Pastorin Dorothea Lindow auf dem Weg zu ihrer Einsetzung im Juni 2020 (Archivfoto) Foto: Elise Rahbek

Kontakt zu den Einrichtungen

Coronabedingt ist noch kein direkter Kontakt zur Schule und zum Kindergarten möglich gewesen. „Ich hoffe sehr, dass es irgendwann möglich wird, religiöse Früherziehung oder Kinderkirchenführungen zu machen“, sagt Dorothea Lindow.

Große Freude bereiten der Theologin die Gottesdienste und die Tatsache, dass die Arbeit im Vergleich zu Deutschland keine Verwaltung umfasst.

Spaß am Dänischunterricht

Riesigen Spaß macht ihr der wöchentliche Dänischunterricht in Regie von Ralf Sehstedt gemeinsam mit Büchereileiterin Marie Medow. Mit ihren dänischen Kolleginnen versucht sie zunehmend Dänisch zu sprechen.

Joggen als neue Leidenschaft

In ihrem neuen Wohnort ist sie viel auf dem Fahrrad und zu Fuß unterwegs. „Und dann habe ich angefangen zu joggen. Das hätte ich mir vorher nie vorstellen können“, sagt Dorothea Lindow mit einem Lachen.

Ausschlaggebend dafür war eine Freundin aus Deutschland, die ihr im Oktober eine Sporttasche mit Inhalt geschenkt hatte. Nun schnürt sie morgens die Laufschuhe und ist für eine halbe Stunde unterwegs, wobei es sie über die Sparkassenbrücke im Stadtpark führt.

Unterwegs im Kirchturm Foto: Jane Rahbek Ohlsen

„Vorher wäre es unvorstellbar gewesen, dass ich jogge. Neuerdings stricke ich auch wieder.

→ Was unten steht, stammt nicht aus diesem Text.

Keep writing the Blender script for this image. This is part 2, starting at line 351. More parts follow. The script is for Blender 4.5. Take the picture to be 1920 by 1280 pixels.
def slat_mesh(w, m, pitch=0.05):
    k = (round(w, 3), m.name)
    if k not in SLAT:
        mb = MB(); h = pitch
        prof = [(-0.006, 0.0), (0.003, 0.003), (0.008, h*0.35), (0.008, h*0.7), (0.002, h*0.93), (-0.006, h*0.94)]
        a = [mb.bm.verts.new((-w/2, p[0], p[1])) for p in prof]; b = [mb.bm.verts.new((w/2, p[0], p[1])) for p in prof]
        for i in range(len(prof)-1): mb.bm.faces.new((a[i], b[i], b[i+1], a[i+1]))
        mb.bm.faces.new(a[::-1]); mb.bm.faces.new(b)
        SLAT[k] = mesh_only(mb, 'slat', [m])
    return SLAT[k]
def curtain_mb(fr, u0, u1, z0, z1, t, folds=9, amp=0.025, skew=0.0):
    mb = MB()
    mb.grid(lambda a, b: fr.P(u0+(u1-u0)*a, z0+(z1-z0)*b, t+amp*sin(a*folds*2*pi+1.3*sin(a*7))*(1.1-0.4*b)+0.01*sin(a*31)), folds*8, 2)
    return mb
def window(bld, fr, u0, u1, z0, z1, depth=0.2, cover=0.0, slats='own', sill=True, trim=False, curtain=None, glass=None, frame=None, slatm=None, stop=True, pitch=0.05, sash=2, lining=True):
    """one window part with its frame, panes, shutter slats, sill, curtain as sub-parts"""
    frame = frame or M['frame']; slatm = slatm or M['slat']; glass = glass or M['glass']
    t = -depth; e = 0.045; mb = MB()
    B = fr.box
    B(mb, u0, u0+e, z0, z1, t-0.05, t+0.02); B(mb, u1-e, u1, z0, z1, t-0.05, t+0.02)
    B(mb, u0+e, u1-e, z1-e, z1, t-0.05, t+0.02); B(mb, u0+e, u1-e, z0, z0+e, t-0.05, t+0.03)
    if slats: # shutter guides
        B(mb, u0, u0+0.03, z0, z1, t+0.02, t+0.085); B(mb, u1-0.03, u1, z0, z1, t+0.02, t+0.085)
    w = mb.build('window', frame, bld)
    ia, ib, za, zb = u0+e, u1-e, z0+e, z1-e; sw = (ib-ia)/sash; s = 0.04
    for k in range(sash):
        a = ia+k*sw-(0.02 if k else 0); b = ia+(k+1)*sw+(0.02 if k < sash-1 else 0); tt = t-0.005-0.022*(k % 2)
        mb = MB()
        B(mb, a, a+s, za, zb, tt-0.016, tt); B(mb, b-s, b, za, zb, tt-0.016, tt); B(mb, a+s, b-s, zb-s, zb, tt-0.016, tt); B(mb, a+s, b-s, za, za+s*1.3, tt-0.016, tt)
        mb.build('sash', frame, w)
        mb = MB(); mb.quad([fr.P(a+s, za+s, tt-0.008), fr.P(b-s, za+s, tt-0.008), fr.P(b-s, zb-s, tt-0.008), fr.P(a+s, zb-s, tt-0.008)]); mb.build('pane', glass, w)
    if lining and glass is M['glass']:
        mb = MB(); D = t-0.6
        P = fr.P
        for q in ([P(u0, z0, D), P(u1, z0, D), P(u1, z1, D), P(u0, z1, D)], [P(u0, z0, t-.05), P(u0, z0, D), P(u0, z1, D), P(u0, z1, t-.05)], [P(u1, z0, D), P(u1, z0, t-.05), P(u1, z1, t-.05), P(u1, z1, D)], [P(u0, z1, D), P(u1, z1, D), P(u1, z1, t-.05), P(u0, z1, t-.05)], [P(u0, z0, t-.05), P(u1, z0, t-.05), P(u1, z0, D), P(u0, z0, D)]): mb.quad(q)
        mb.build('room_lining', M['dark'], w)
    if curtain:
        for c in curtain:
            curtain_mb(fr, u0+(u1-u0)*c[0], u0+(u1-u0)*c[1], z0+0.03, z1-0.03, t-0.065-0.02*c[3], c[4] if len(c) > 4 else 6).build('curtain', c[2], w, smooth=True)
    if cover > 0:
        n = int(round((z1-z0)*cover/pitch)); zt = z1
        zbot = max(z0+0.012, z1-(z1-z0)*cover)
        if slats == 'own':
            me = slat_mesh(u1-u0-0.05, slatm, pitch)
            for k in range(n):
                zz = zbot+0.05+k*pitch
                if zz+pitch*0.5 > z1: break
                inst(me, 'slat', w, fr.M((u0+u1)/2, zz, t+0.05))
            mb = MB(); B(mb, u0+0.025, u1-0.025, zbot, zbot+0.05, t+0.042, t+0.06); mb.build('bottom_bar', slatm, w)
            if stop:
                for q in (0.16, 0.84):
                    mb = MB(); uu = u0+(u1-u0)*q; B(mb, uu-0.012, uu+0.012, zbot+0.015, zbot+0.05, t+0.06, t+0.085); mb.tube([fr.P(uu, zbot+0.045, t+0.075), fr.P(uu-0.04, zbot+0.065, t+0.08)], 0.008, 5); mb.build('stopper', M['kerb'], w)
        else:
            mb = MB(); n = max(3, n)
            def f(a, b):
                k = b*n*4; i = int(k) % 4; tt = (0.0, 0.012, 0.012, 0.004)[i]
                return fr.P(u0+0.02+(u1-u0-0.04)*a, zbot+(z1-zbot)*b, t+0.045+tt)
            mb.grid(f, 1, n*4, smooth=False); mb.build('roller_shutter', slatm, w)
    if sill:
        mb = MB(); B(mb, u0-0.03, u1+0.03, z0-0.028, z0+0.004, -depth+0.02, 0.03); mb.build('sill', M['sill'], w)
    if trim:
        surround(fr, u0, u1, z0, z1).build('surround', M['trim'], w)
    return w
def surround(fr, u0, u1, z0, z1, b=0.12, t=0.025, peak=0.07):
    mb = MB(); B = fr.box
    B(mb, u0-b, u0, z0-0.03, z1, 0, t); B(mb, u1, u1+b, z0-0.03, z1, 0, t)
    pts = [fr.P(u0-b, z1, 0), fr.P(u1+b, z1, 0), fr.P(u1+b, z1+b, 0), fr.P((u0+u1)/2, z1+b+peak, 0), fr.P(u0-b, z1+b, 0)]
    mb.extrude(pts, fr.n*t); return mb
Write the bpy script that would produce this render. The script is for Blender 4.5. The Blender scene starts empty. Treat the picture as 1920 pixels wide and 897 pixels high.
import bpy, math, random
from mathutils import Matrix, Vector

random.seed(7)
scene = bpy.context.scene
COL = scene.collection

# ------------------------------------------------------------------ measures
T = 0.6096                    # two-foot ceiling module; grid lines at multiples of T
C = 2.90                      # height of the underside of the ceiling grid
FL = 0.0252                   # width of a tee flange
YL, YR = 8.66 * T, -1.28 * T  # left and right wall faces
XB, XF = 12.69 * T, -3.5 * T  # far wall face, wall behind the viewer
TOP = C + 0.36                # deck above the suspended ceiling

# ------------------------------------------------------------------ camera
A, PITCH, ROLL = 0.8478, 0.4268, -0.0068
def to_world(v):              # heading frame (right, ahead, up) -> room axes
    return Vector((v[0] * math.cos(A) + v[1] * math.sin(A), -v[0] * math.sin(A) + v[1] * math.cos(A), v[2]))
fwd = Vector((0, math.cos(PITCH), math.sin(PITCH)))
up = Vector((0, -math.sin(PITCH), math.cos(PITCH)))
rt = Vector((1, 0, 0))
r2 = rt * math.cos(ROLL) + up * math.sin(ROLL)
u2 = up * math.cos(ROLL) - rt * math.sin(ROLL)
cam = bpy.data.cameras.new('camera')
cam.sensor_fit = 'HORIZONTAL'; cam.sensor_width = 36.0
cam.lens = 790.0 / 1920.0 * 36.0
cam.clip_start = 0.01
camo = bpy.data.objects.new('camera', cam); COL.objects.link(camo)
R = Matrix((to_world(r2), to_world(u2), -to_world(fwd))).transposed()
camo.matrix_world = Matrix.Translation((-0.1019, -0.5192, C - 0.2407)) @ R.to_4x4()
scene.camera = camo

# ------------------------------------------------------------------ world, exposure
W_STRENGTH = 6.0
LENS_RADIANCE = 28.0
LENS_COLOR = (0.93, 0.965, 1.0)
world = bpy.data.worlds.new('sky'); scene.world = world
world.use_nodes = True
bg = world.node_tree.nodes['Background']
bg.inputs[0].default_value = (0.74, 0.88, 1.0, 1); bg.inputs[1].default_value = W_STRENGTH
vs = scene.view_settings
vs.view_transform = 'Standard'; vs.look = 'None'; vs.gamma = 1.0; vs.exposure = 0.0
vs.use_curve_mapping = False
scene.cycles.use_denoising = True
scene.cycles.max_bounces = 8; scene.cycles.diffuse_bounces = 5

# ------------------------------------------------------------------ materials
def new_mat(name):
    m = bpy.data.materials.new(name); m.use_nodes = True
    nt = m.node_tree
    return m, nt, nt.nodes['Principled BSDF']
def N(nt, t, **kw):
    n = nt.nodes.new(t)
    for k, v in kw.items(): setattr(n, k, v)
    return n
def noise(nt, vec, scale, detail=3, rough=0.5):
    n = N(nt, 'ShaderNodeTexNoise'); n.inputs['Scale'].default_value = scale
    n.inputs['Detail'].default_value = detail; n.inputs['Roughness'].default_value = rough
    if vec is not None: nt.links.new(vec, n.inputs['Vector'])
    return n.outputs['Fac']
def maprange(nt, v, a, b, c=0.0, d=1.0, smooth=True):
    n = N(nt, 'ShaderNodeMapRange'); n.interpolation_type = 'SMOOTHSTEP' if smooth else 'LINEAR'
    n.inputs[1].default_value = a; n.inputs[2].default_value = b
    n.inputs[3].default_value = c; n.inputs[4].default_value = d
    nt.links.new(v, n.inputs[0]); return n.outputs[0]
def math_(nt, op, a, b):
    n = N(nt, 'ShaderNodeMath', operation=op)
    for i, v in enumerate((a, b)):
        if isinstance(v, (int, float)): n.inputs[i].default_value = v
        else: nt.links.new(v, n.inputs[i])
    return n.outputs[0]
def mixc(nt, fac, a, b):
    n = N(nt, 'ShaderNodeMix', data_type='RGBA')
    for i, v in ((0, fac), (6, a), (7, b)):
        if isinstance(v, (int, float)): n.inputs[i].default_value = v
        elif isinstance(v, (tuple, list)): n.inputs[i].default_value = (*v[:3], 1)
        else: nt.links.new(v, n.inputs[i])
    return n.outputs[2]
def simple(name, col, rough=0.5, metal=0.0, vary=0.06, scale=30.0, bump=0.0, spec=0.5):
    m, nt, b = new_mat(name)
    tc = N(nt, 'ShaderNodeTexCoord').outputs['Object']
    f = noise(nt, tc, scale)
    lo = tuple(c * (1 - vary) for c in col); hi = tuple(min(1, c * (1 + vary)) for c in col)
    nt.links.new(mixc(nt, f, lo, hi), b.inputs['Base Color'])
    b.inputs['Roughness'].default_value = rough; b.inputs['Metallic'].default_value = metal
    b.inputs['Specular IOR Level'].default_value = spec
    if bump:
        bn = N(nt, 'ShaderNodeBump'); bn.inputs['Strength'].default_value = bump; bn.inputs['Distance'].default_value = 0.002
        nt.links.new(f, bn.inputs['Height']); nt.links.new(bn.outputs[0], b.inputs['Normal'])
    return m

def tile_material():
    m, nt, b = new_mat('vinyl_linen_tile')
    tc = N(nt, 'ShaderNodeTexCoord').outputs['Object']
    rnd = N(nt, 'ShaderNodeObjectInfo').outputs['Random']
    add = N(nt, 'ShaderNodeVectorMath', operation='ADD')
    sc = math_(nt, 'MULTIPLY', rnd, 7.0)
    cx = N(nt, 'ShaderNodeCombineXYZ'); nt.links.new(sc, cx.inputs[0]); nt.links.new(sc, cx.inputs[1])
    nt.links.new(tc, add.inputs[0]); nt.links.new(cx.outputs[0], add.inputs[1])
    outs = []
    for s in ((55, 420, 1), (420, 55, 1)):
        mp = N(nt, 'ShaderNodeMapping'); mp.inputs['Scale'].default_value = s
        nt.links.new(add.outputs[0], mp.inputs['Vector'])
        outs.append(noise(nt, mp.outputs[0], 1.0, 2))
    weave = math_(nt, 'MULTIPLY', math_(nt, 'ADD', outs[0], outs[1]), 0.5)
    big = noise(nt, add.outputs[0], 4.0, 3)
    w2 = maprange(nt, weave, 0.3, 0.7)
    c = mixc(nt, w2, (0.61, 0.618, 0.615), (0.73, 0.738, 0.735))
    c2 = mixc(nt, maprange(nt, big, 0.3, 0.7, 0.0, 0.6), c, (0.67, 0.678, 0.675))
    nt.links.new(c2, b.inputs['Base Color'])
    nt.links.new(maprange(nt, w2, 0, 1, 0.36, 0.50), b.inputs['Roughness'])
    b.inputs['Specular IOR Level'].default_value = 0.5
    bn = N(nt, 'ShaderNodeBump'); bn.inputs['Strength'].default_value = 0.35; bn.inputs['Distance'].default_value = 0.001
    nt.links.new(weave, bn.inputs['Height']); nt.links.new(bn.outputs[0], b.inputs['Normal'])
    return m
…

Das habe ich seit 30 Jahren nicht gemacht“.

Das bestärkt sie auch darin, dass sie nicht nur in ihrem neuen Wirkungskreis, sondern auch bei sich mehr angekommen ist, als das vorher der Fall war.

Mit ihrer Entscheidung Ende 2019 stellte sie somit – zum Glück für sie und ihre Gemeinden – die Weichen für mehr als nur ein Auslandsjahr im nördlichen Nachbarland.